Author James Bovard explains for Barron’s readers that the federal food stamp program has failed to meet its goals, despite massive spending increases.

Since President Barack Obama took office in January 2009, food-stamp spending has more than doubled, to roughly $80 billion a year, and the number of recipients has risen 70%, to 47 million. But the Obama administration and congressional Democrats are hitting the panic button over a scheduled phaseout of special benefits enacted to fight the last recession.

Perhaps more importantly, the food-stamp program (recently renamed Supplemental Nutrition Assistance Program, or SNAP) has dismally failed to improve nutrition, while fueling epidemics of obesity and diabetes. And the current program is more corrupt and wasteful than the program that exists in the imagination of its supporters. …

… FEDERAL LAW SAYS the main purpose of food stamps is “raising levels of nutrition among low-income households.” The program is a dismal failure on this score: The USDA’s most recent national study found no difference in nutrient intake between food-stamp recipients and eligible nonrecipients.

Food stamps are simply a blank check to enable recipients to procure tens of thousands of calories per month. Almost half of the women collecting food stamps are obese, according to a 2011 study financed by the National Institutes of Health. It also noted that “persons receiving food stamps consume more meat, added sugars, and total fats rather than fruits, vegetables, grains, and dairy products.” A California study (published in 2010 in Public Health Nutrition) found that adult food-stamp recipients are 30% more likely to be obese than eligible nonrecipients. An analysis by Ohio State University scientist Jay Zagorsky found that the longer women stayed on food stamps, the more weight they gained.

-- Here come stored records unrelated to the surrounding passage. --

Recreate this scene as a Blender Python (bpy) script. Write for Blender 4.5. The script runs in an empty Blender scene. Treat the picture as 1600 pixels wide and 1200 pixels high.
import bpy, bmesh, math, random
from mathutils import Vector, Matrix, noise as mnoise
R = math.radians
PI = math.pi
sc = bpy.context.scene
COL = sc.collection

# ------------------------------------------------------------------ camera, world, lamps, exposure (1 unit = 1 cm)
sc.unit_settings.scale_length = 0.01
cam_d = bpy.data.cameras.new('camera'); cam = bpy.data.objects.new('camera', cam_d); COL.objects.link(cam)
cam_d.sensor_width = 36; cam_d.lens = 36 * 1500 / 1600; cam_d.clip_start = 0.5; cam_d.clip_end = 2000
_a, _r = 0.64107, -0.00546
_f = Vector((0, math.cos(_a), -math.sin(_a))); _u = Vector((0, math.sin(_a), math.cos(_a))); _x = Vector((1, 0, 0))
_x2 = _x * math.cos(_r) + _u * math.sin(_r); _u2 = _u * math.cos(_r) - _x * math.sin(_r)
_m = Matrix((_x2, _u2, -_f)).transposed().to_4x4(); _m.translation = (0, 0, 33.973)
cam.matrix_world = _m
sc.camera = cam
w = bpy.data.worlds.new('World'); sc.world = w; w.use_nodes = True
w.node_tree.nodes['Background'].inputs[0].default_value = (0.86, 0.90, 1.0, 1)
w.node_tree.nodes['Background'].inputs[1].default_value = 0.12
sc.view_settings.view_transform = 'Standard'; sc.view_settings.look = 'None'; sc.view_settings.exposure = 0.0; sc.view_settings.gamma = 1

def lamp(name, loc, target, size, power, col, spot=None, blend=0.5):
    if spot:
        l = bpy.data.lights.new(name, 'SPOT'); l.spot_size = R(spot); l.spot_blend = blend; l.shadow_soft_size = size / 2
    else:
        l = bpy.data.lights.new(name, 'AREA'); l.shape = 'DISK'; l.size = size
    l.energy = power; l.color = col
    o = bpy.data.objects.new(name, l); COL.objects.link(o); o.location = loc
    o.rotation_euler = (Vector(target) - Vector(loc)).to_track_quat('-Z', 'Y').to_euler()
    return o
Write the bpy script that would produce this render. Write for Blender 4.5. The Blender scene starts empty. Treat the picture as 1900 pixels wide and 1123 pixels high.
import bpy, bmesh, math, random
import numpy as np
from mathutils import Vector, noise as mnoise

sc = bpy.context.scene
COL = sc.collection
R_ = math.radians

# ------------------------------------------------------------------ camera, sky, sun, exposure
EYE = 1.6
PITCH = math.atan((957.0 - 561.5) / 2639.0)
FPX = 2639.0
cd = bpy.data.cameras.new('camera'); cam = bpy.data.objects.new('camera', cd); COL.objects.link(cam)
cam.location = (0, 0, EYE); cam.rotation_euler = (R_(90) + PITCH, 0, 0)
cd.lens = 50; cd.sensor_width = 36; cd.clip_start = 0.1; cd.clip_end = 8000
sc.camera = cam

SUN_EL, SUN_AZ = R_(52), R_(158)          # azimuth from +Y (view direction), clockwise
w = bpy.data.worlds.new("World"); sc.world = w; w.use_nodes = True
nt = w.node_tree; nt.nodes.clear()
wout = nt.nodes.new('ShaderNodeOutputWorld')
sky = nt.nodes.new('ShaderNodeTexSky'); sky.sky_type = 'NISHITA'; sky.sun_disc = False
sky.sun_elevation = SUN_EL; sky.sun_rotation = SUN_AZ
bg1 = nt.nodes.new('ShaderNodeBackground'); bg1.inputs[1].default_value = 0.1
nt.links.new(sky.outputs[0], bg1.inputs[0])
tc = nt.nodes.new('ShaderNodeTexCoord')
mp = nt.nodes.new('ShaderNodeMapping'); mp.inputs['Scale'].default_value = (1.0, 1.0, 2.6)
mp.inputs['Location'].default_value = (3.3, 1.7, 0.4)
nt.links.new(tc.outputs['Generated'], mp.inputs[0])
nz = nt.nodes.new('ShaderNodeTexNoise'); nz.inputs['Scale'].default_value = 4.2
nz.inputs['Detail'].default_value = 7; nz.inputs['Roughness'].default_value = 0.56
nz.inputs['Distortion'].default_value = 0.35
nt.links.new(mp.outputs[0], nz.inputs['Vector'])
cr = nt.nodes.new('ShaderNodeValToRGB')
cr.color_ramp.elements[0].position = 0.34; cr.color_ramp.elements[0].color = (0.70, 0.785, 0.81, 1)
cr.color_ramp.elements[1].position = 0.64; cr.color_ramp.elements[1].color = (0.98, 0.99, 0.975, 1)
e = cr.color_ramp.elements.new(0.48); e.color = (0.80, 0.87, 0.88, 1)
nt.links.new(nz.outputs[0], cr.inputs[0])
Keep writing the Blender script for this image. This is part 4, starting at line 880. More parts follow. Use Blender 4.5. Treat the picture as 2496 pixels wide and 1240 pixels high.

But the USDA does not seem to care whether it’s misfeeding or overfeeding low-income Americans. The department’s inspector general reported in June that most subsidized households receive benefits from more than one federal food program—even though the amount of federal food stamps provided to people with virtually no income is intended to ensure 100% of calorie needs. The inspector recommended that the USDA study the impact of “providing overlapping benefits” to recipients, but the department rejected the proposal because “it would divert limited resources away from other pressing issues of greater policy relevance.”